En sortant de ces presque trois heures de ce qui est finalement devenu du « rock classique », on ne peut que se demander pourquoi New Model Army ne remplit pas un Zénith, voire un Bercy, tant leur musique est accrocheuse, profondément populaire, conjuguant de manière rare l’universel – cette forte vision politique et morale du monde – et l’intime – les doutes et les tourments de Justin Sullivan. Un ami nous donnera la meilleure réponse qui soit : « Réjouissons-nous plutôt de ne les avoir que pour nous ! ». Oui, mais quand même…

Texte : Eric Debarnot
Photo : Robert Gil

5 thoughts on “[Live Report] New Model Army au Trabendo (Paris) : oh, j’aime le monde !

  1. Bonsoir,

    Désolé de vous contredire mais ce groupe n’a pas joué trois heures comme vous l’écrivez mais très exactement 2h30 ce qui n’est quand même pas pareil et dénote un manque de rigueur incompréhensible et récurrent de certains commentateurs, rock critiques ou de bloggeurs. Cela ne me parait quand même pas compliqué de chronométrer correctement un spectacle quel qu’il soit !

    1. Bonjour

      NMA ont commencé à jouer à 19h34 à ma montre, et le concert s’est terminé à 22h30. Considérant qu’il y a eu un peu plus de 15 minutes d’entracte et une petite attente avant le rappel, je mettrais plutôt la marque à 2h35-2h40. Mais est-ce vraiment important ? Les trois heures que j’ai eu le malheur de citer et qui ont provoqué votre courroux sont la durée annoncée à l’avance et que tous les fans avaient en tête, et ont été rappelées par Justin lui-même à la fin du set, comme un promesse qu’il regrettait du fait de sa fatigue. J’espère surtout que vous avez apprécié le concert autant que nous.

      Bien cordialement

      1. Je vous rassure je ne suis pas fâché mais je constate régulièrement que de nombreuses personnes se trompent sur les durées des concerts.
        Quand il y a un écart de 5 à 10 minutes je passe encore mais certaines fois c’est beaucoup plus que ça ! En admettant une petite marge d’erreur de ma part (ce qui peut tout à fait m’arriver) celui-ci était de loin (20 ou 25 minutes environ) inférieur à 3 heures.

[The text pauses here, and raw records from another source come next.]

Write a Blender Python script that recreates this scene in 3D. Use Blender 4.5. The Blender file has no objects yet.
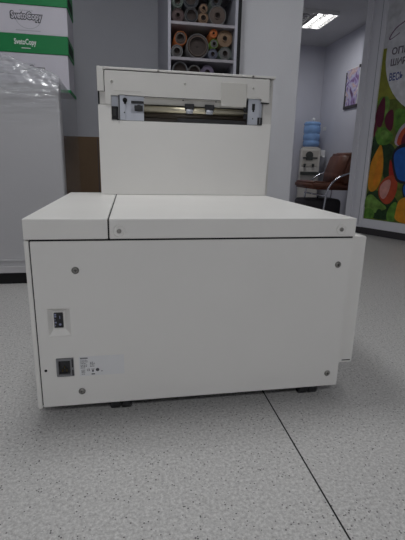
import bpy, bmesh, math, random
from mathutils import Vector, Matrix
random.seed(7)
S = bpy.context.scene
COL = S.collection

# ------------------------------------------------------------------ materials
def mat(name, col, rough=0.5, metal=0.0, noise=0.0, nscale=8.0, bump=0.0, bscale=60.0,
        emit=None, estr=0.0, spec=0.5, trans=0.0, alpha=1.0, coat=0.0, ior=1.45):
    m = bpy.data.materials.new(name); m.use_nodes = True
    nt = m.node_tree; b = nt.nodes['Principled BSDF']
    b.inputs['Base Color'].default_value = (*col, 1)
    b.inputs['Roughness'].default_value = rough
    b.inputs['Metallic'].default_value = metal
    b.inputs['Specular IOR Level'].default_value = spec
    b.inputs['Transmission Weight'].default_value = trans
    b.inputs['Alpha'].default_value = alpha
    b.inputs['Coat Weight'].default_value = coat
    b.inputs['IOR'].default_value = ior
    tc = nt.nodes.new('ShaderNodeTexCoord')
    if noise > 0:
        n = nt.nodes.new('ShaderNodeTexNoise'); n.inputs['Scale'].default_value = nscale
        n.inputs['Detail'].default_value = 4
        r = nt.nodes.new('ShaderNodeValToRGB')
        r.color_ramp.elements[0].position = .3; r.color_ramp.elements[1].position = .7
        r.color_ramp.elements[0].color = (*[c*(1-noise) for c in col], 1)
        r.color_ramp.elements[1].color = (*[min(1, c*(1+noise)) for c in col], 1)
        nt.links.new(tc.outputs['Object'], n.inputs['Vector'])
        nt.links.new(n.outputs['Fac'], r.inputs['Fac'])
        nt.links.new(r.outputs['Color'], b.inputs['Base Color'])
    if bump > 0:
        n2 = nt.nodes.new('ShaderNodeTexNoise'); n2.inputs['Scale'].default_value = bscale
        bp = nt.nodes.new('ShaderNodeBump'); bp.inputs['Strength'].default_value = bump
        bp.inputs['Distance'].default_value = .01
        nt.links.new(tc.outputs['Object'], n2.inputs['Vector'])
        nt.links.new(n2.outputs['Fac'], bp.inputs['Height'])
        nt.links.new(bp.outputs['Normal'], b.inputs['Normal'])
    if emit:
        b.inputs['Emission Color'].default_value = (*emit, 1)
        b.inputs['Emission Strength'].default_value = estr
    return m

M = {}
M['wall'] = mat('grey_wall_paint', (.52, .525, .57), .85, noise=.03, nscale=3, bump=.1, bscale=120)
M['pier'] = mat('pale_wall_paint', (.64, .64, .67), .8, noise=.02, nscale=3, bump=.1, bscale=120)
M['wall2'] = mat('pale_back_room_paint', (.60, .60, .665), .85, noise=.02, nscale=3)
M['ceiling'] = mat('ceiling_white', (.52, .52, .53), .9, noise=.02, nscale=5)
M['white'] = mat('printer_white_plastic', (.765, .748, .72), .42, noise=.015, nscale=5, bump=.05, bscale=400)
M['panelw'] = mat('printer_white_metal', (.745, .73, .705), .5, noise=.012, nscale=4, bump=.05, bscale=350)
M['cream'] = mat('printer_cream_plastic', (.62, .605, .58), .45, noise=.015, nscale=6)
M['creamd'] = mat('translucent_flap', (.55, .535, .50), .4)
M['gap'] = mat('gap_black', (.012, .012, .013), .8)
M['black'] = mat('black_plastic', (.018, .018, .02), .45, noise=.15, nscale=30)
M['darkin'] = mat('dark_interior', (.03, .03, .033), .6)
M['screw'] = mat('screw_steel', (.30, .29, .27), .35, metal=.8)
M['steel'] = mat('zinc_plate', (.47, .49, .545), .45, metal=.25, noise=.05, nscale=20)
M['gold'] = mat('roller_metal', (.72, .66, .50), .34, metal=.9)
M['brown_r'] = mat('roller_rubber', (.028, .02, .013), .4)
M['label'] = mat('label_paper', (.70, .70, .71), .6)
M['ink'] = mat('label_ink', (.07, .07, .08), .7)
M['rim'] = mat('socket_grey', (.20, .20, .21), .4)
M['blueink'] = mat('switch_mark', (.25, .26, .40), .5)
M['brass'] = mat('contact_brass', (.12, .09, .03), .35, metal=.8)
M['green'] = mat('box_green', (.0, .19, .05), .5, noise=.04, nscale=10)
M['boxw'] = mat('box_white', (.56, .54, .60), .6, noise=.02, nscale=10)
M['boxside'] = mat('box_board', (.40, .38, .42), .7, noise=.03, nscale=10)
M['boxfaint'] = mat('box_faint_print', (.40, .40, .44), .7)
M['boxpink'] = mat('box_pink_print', (.55, .44, .50), .7)
M['textw'] = mat('box_text_white', (.72, .76, .74), .6)
M['dgreen'] = mat('box_handle_hole', (.008, .025, .014), .8)
M['cardb'] = mat('brown_cardboard', (.12, .075, .042), .8, noise=.08, nscale=6)
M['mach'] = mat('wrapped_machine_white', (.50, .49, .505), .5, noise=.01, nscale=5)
M['cab'] = mat('cabinet_grey', (.42, .42, .48), .5, noise=.02, nscale=9)
M['shelfb'] = mat('shelf_laminate', (.33, .31, .34), .5, noise=.05, nscale=20)
M['pvc'] = mat('panel_white_pvc', (.78, .78, .83), .35, noise=.01, nscale=4)
M['pvcg'] = mat('panel_groove', (.36, .37, .41), .5)
M['base'] = mat('dark_base', (.05, .045, .05), .6)
M['leather'] = mat('brown_leather', (.15, .054, .030), .42, noise=.15, nscale=12, bump=.25, bscale=60)
M['chrome'] = mat('chrome', (.75, .76, .8), .15, metal=1.0)
M['waterb'] = mat('blue_bottle', (.30, .50, .85), .15, noise=.12, nscale=9, trans=.25)
M['beige'] = mat('cooler_beige', (.66, .63, .58), .45, noise=.02, nscale=8)
M['beiged'] = mat('cooler_panel', (.50, .47, .42), .5)
M['tap'] = mat('cooler_dark', (.05, .055, .05), .5)
M['tube'] = mat('lamp_tube', (.9, .9, .9), .5, emit=(1, .99, .97), estr=7)
M['tubeoff'] = mat('lamp_tube_off', (.8, .8, .8), .3)
M['louver'] = mat('lamp_louver', (.7, .7, .7), .25, metal=.7)
M['paperwhite'] = mat('white_plastic', (.72, .72, .72), .5)

def floor_mat():
    m = bpy.data.materials.new('speckled_linoleum'); m.use_nodes = True
    nt = m.node_tree; b = nt.nodes['Principled BSDF']; L = nt.links
    tc = nt.nodes.new('ShaderNodeTexCoord')
    def vor(scale, feature='F1'):
        v = nt.nodes.new('ShaderNodeTexVoronoi'); v.inputs['Scale'].default_value = scale
        L.new(tc.outputs['Object'], v.inputs['Vector']); return v
    def ramp(src, stops):
        r = nt.nodes.new('ShaderNodeValToRGB')
        while len(r.color_ramp.elements) < len(stops): r.color_ramp.elements.new(.5)
        for e, (p, c) in zip(r.color_ramp.elements, stops): e.position = p; e.color = (*c, 1)
        L.new(src, r.inputs['Fac']); return r
    def mix(fac, a, c, blend='MIX'):
        x = nt.nodes.new('ShaderNodeMix'); x.data_type = 'RGBA'; x.blend_type = blend
        if hasattr(fac, 'is_linked'): L.new(fac, x.inputs[0])
        else: x.inputs[0].default_value = fac
        L.new(a, x.inputs[6]); L.new(c, x.inputs[7]); return x.outputs[2]
    n = nt.nodes.new('ShaderNodeTexNoise'); n.inputs['Scale'].default_value = 120; n.inputs['Detail'].default_value = 8; n.inputs['Roughness'].default_value = .75
    L.new(tc.outputs['Object'], n.inputs['Vector'])
    base = ramp(n.outputs['Fac'], [(.36, (.36, .35, .345)), (.5, (.52, .51, .50)), (.64, (.68, .67, .655))])
    # chips: each voronoi cell gets a random tone; only a few are dark or white
    v1 = vor(210); sx = nt.nodes.new('ShaderNodeSeparateColor'); L.new(v1.outputs['Color'], sx.inputs[0])
    chipd = ramp(sx.outputs[0], [(.0, (1, 1, 1)), (.045, (1, 1, 1)), (.05, (0, 0, 0)), (1, (0, 0, 0))])
    chipw = ramp(sx.outputs[1], [(.0, (1, 1, 1)), (.10, (1, 1, 1)), (.11, (0, 0, 0)), (1, (0, 0, 0))])
    near = ramp(v1.outputs['Distance'], [(.0, (1, 1, 1)), (.35, (1, 1, 1)), (.5, (0, 0, 0)), (1, (0, 0, 0))])
    dm = nt.nodes.new('ShaderNodeMath'); dm.operation = 'MULTIPLY'; L.new(chipd.outputs[0], dm.inputs[0]); L.new(near.outputs[0], dm.inputs[1])
    wm = nt.nodes.new('ShaderNodeMath'); wm.operation = 'MULTIPLY'; L.new(chipw.outputs[0], wm.inputs[0]); L.new(near.outputs[0], wm.inputs[1])
    rd = nt.nodes.new('ShaderNodeRGB'); rd.outputs[0].default_value = (.085, .08, .08, 1)
    rw = nt.nodes.new('ShaderNodeRGB'); rw.outputs[0].default_value = (.64, .63, .61, 1)
    c = mix(wm.outputs[0], base.outputs[0], rw.outputs[0])
    c = mix(dm.outputs[0], c, rd.outputs[0])
    # sparse larger dark chips
    v2 = vor(85); s2 = nt.nodes.new('ShaderNodeSeparateColor'); L.new(v2.outputs['Color'], s2.inputs[0])
    c2 = ramp(s2.outputs[0], [(.0, (1, 1, 1)), (.055, (1, 1, 1)), (.06, (0, 0, 0)), (1, (0, 0, 0))])
    n2 = ramp(v2.outputs['Distance'], [(.0, (1, 1, 1)), (.12, (1, 1, 1)), (.2, (0, 0, 0)), (1, (0, 0, 0))])
    m2 = nt.nodes.new('ShaderNodeMath'); m2.operation = 'MULTIPLY'; L.new(c2.outputs[0], m2.inputs[0]); L.new(n2.outputs[0], m2.inputs[1])
    c = mix(m2.outputs[0], c, rd.outputs[0])
    L.new(c, b.inputs['Base Color'])
    b.inputs['Roughness'].default_value = .38
    b.inputs['Specular IOR Level'].default_value = .45
    return m
M['floor'] = floor_mat()

def film_mat():
    m = bpy.data.materials.new('clear_stretch_film'); m.use_nodes = True
    nt = m.node_tree; L = nt.links
    b = nt.nodes['Principled BSDF']; out = nt.nodes['Material Output']
    b.inputs['Base Color'].default_value = (.60, .61, .65, 1); b.inputs['Roughness'].default_value = .14
    b.inputs['Specular IOR Level'].default_value = .9; b.inputs['IOR'].default_value = 2.0
    tc = nt.nodes.new('ShaderNodeTexCoord'); mp = nt.nodes.new('ShaderNodeMapping')
    mp.inputs['Rotation'].default_value = (0, .22, 0); mp.inputs['Scale'].default_value = (4.5, 6, 30)
    n = nt.nodes.new('ShaderNodeTexNoise'); n.inputs['Scale'].default_value = 1.2; n.inputs['Detail'].default_value = 3
    n.inputs['Distortion'].default_value = .8
    L.new(tc.outputs['Object'], mp.inputs['Vector']); L.new(mp.outputs[0], n.inputs['Vector'])
    sep = nt.nodes.new('ShaderNodeSeparateXYZ'); L.new(tc.outputs['Object'], sep.inputs[0])
    # the film is stretched flat low down and bunched in many layers near the top
    def ramp(a, b_, lo, hi):
        r = nt.nodes.new('ShaderNodeMapRange'); r.inputs[1].default_value = a; r.inputs[2].default_value = b_
        r.inputs[3].default_value = lo; r.inputs[4].default_value = hi; L.new(sep.outputs[2], r.inputs[0]); return r
    bp = nt.nodes.new('ShaderNodeBump'); bp.inputs['Distance'].default_value = .02
    L.new(ramp(.90, 1.12, .16, 1.0).outputs[0], bp.inputs['Strength'])
    L.new(n.outputs['Fac'], bp.inputs['Height']); L.new(bp.outputs[0], b.inputs['Normal'])
    tr = nt.nodes.new('ShaderNodeBsdfTransparent'); mx = nt.nodes.new('ShaderNodeMixShader')
    L.new(ramp(.95, 1.15, .20, .45).outputs[0], mx.inputs[0])
    L.new(tr.outputs[0], mx.inputs[1]); L.new(b.outputs[0], mx.inputs[2]); L.new(mx.outputs[0], out.inputs['Surface'])
    return m
M['film'] = film_mat()

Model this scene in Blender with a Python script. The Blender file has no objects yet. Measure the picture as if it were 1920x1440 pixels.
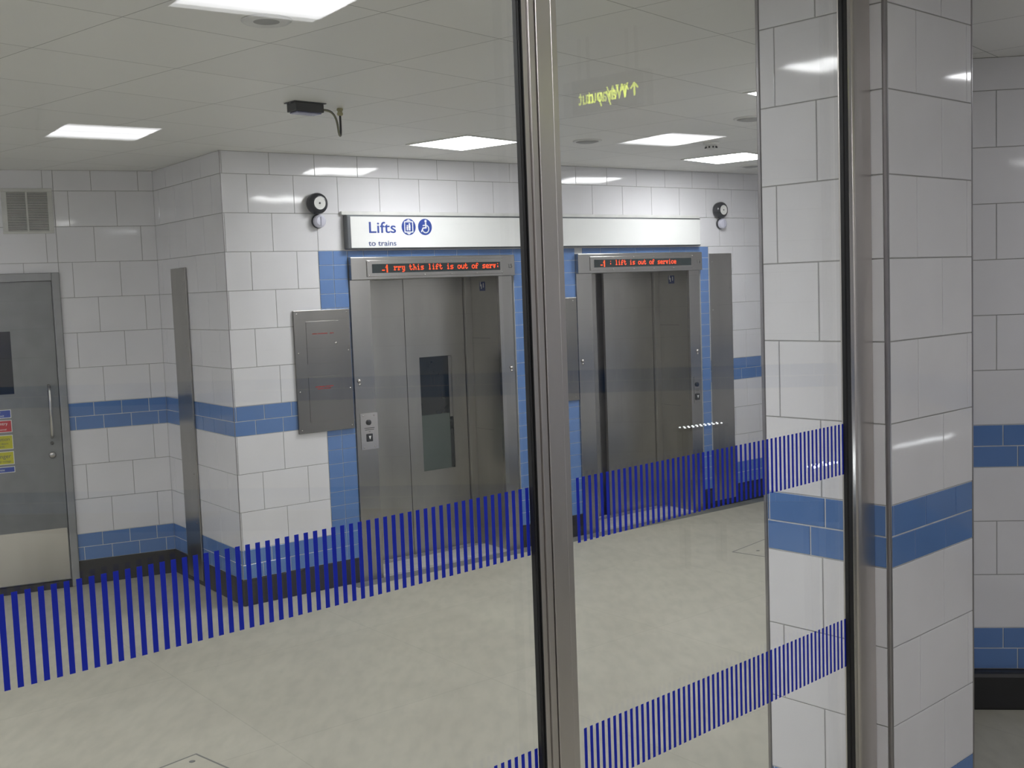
import bpy, bmesh, math, random
from mathutils import Vector, Matrix

random.seed(7)
sc = bpy.context.scene
COL = sc.collection

# ------------------------------------------------------------------ camera, world, exposure
FPX, CX, CY, PITCH, ROLL, CAMH = 2089.2, 945.4, 710.6, 0.0814, 0.0373, 2.0205
f0 = Vector((0, math.cos(PITCH), -math.sin(PITCH))); r0 = Vector((1, 0, 0)); d0 = -(r0.cross(f0))
rr = math.cos(ROLL) * r0 + math.sin(ROLL) * d0
dd = -math.sin(ROLL) * r0 + math.cos(ROLL) * d0
cam_data = bpy.data.cameras.new('camera')
cam_data.sensor_width = 36.0
cam_data.lens = FPX * 36.0 / 1920.0
cam_data.shift_x = (960 - CX) / 1920.0
cam_data.shift_y = (CY - 720) / 1920.0
cam_data.clip_start = 0.02
cam = bpy.data.objects.new('camera', cam_data); COL.objects.link(cam)
up, back = -dd, -f0
cam.matrix_world = Matrix(((rr.x, up.x, back.x, 0), (rr.y, up.y, back.y, 0), (rr.z, up.z, back.z, CAMH), (0, 0, 0, 1)))
sc.camera = cam

world = bpy.data.worlds.new('world'); sc.world = world; world.use_nodes = True
world.node_tree.nodes['Background'].inputs[0].default_value = (0.5, 0.55, 0.6, 1)
world.node_tree.nodes['Background'].inputs[1].default_value = 0.02
sc.view_settings.view_transform = 'Standard'
sc.view_settings.look = 'None'
sc.view_settings.exposure = 0.5
sc.view_settings.gamma = 1.0
sc.view_settings.use_curve_mapping = False
sc.cycles.use_denoising = True
sc.cycles.max_bounces = 10
sc.cycles.diffuse_bounces = 5
sc.cycles.transparent_max_bounces = 16
sc.cycles.sample_clamp_indirect = 4.0
LAMP_LIFT = 19.0       # panels over the lift lobby
LAMP_NEAR = 9.5        # panels on the photographer's side of the glass

ZC = 2.96              # ceiling height

# ------------------------------------------------------------------ materials
def new_mat(name):
    m = bpy.data.materials.new(name); m.use_nodes = True
    return m, m.node_tree, m.node_tree.nodes['Principled BSDF']

def noise_col(nt, b, c1, c2, scale, stretch=(1, 1, 1), detail=3, lo=.35, hi=.65):
    tc = nt.nodes.new('ShaderNodeTexCoord'); mp = nt.nodes.new('ShaderNodeMapping')
    mp.inputs['Scale'].default_value = stretch
    n = nt.nodes.new('ShaderNodeTexNoise'); n.inputs['Scale'].default_value = scale; n.inputs['Detail'].default_value = detail
    r = nt.nodes.new('ShaderNodeValToRGB')
    r.color_ramp.elements[0].position = lo; r.color_ramp.elements[1].position = hi
    r.color_ramp.elements[0].color = (*c1, 1); r.color_ramp.elements[1].color = (*c2, 1)
    nt.links.new(tc.outputs['Object'], mp.inputs['Vector']); nt.links.new(mp.outputs['Vector'], n.inputs['Vector'])
    nt.links.new(n.outputs['Fac'], r.inputs['Fac']); nt.links.new(r.outputs['Color'], b.inputs['Base Color'])
    return n, r

def add_bump(nt, b, src, strength, dist=.01):
    bp = nt.nodes.new('ShaderNodeBump'); bp.inputs['Strength'].default_value = strength; bp.inputs['Distance'].default_value = dist
    nt.links.new(src, bp.inputs['Height']); nt.links.new(bp.outputs['Normal'], b.inputs['Normal'])
    return bp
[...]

Là j’en suis certain. D’autant plus que je tenais à vérifier si la durée annoncée serait tenue. Qu’elle ne le soit pas tout à fait pour x raison ne me dérange pas mais 2h35 ou 2h40 factuellement ce n’est pas 3 heures ! .
        Cordialement.

  2. Merci Eric Debarnot pour cette belle chronique qui revient sur le statut très particulier de ce groupe très peu médiatisé en France: on ne le voit pas à la télé, on ne l’entend (presque) jamais à la radio, Un groupe qui avec la qualité constante de ses paroles, mélodies, albums et concerts aurait dû/pu connaitre le succès commercial massif de U2 (enfin, le U2 des débuts..) et de The Clash auxquels il a parfois été comparé à ses débuts, mais qui a dû injustement se « contenter » d’un culte confidentiel mais durable. Je n’étais pas présent hélas au Trabendo mais le concert de la veille au Big Band Café d’Hérouville Saint Clair était déjà remarquable, Michael Dean impressionnant à la batterie en effet et Justin Sullivan égal à lui-même, à la passion et l’engagement admirables depuis 1980. Je ne sais pas si les albums solo de Sullivan et de NMA sont chroniqués sur votre site mais il faut recommander chaudement « Thunder and consolation », « Navigating by the stars », « Surrounded », « The ghost of Cain » « High », « Between dog and wolf »,,,entre autres!

    1. Merci à toi, Paul, pour ce commentaire plein de passion sur un groupe important, l’un de ces groupes qui fondent notre amour pour la musique, et à côté duquel le grand public sera passé? Et passera sans doute toujours.